Records with scene code:
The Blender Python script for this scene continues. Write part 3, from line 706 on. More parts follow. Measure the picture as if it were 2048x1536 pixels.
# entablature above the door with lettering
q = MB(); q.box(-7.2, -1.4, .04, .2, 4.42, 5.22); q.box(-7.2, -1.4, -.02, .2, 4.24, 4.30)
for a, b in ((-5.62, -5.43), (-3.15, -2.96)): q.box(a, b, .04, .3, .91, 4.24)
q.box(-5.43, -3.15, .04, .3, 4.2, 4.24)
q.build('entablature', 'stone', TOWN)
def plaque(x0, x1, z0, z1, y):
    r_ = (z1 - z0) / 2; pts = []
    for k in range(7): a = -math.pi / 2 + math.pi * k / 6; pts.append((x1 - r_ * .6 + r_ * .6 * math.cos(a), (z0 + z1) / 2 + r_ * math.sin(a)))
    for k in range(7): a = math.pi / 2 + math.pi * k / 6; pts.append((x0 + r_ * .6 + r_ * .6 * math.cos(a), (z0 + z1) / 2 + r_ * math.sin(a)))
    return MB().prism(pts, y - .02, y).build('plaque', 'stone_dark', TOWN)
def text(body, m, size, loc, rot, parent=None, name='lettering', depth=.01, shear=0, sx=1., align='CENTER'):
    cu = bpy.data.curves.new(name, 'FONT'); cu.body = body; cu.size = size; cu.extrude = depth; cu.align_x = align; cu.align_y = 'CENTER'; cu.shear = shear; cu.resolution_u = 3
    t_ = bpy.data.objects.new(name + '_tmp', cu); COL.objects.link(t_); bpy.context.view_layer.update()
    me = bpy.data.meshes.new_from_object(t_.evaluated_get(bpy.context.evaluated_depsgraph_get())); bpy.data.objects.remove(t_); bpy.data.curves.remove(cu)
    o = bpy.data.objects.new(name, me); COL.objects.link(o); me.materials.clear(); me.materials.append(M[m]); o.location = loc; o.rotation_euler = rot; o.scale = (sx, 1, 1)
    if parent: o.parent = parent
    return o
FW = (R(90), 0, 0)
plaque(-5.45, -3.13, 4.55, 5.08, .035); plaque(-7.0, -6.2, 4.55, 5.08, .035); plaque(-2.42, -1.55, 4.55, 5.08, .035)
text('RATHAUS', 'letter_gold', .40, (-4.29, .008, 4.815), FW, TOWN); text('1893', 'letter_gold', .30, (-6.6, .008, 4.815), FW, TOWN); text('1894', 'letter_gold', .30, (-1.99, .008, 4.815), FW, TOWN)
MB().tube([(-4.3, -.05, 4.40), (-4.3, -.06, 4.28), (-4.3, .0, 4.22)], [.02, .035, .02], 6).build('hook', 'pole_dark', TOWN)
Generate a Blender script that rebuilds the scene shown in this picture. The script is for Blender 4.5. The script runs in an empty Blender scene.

## TASK PROMPT:
Reproduce the data, keeping every line exactly the same.

## RESULT BELOW:
The Blender Python script for this scene continues. Write part 3, from line 706 on. More parts follow. Measure the picture as if it were 2048x1536 pixels.
# entablature above the door with lettering
q = MB(); q.box(-7.2, -1.4, .04, .2, 4.42, 5.22); q.box(-7.2, -1.4, -.02, .2, 4.24, 4.30)
for a, b in ((-5.62, -5.43), (-3.15, -2.96)): q.box(a, b, .04, .3, .91, 4.24)
q.box(-5.43, -3.15, .04, .3, 4.2, 4.24)
q.build('entablature', 'stone', TOWN)
def plaque(x0, x1, z0, z1, y):
    r_ = (z1 - z0) / 2; pts = []
    for k in range(7): a = -math.pi / 2 + math.pi * k / 6; pts.append((x1 - r_ * .6 + r_ * .6 * math.cos(a), (z0 + z1) / 2 + r_ * math.sin(a)))
    for k in range(7): a = math.pi / 2 + math.pi * k / 6; pts.append((x0 + r_ * .6 + r_ * .6 * math.cos(a), (z0 + z1) / 2 + r_ * math.sin(a)))
    return MB().prism(pts, y - .02, y).build('plaque', 'stone_dark', TOWN)
def text(body, m, size, loc, rot, parent=None, name='lettering', depth=.01, shear=0, sx=1., align='CENTER'):
    cu = bpy.data.curves.new(name, 'FONT'); cu.body = body; cu.size = size; cu.extrude = depth; cu.align_x = align; cu.align_y = 'CENTER'; cu.shear = shear; cu.resolution_u = 3
    t_ = bpy.data.objects.new(name + '_tmp', cu); COL.objects.link(t_); bpy.context.view_layer.update()
    me = bpy.data.meshes.new_from_object(t_.evaluated_get(bpy.context.evaluated_depsgraph_get())); bpy.data.objects.remove(t_); bpy.data.curves.remove(cu)
    o = bpy.data.objects.new(name, me); COL.objects.link(o); me.materials.clear(); me.materials.append(M[m]); o.location = loc; o.rotation_euler = rot; o.scale = (sx, 1, 1)
    if parent: o.parent = parent
    return o
FW = (R(90), 0, 0)
plaque(-5.45, -3.13, 4.55, 5.08, .035); plaque(-7.0, -6.2, 4.55, 5.08, .035); plaque(-2.42, -1.55, 4.55, 5.08, .035)
text('RATHAUS', 'letter_gold', .40, (-4.29, .008, 4.815), FW, TOWN); text('1893', 'letter_gold', .30, (-6.6, .008, 4.815), FW, TOWN); text('1894', 'letter_gold', .30, (-1.99, .008, 4.815), FW, TOWN)
MB().tube([(-4.3, -.05, 4.40), (-4.3, -.06, 4.28), (-4.3, .0, 4.22)], [.02, .035, .02], 6).build('hook', 'pole_dark', TOWN)
Generate a Blender script that rebuilds the scene shown in this picture. The script is for Blender 4.5. The script runs in an empty Blender scene.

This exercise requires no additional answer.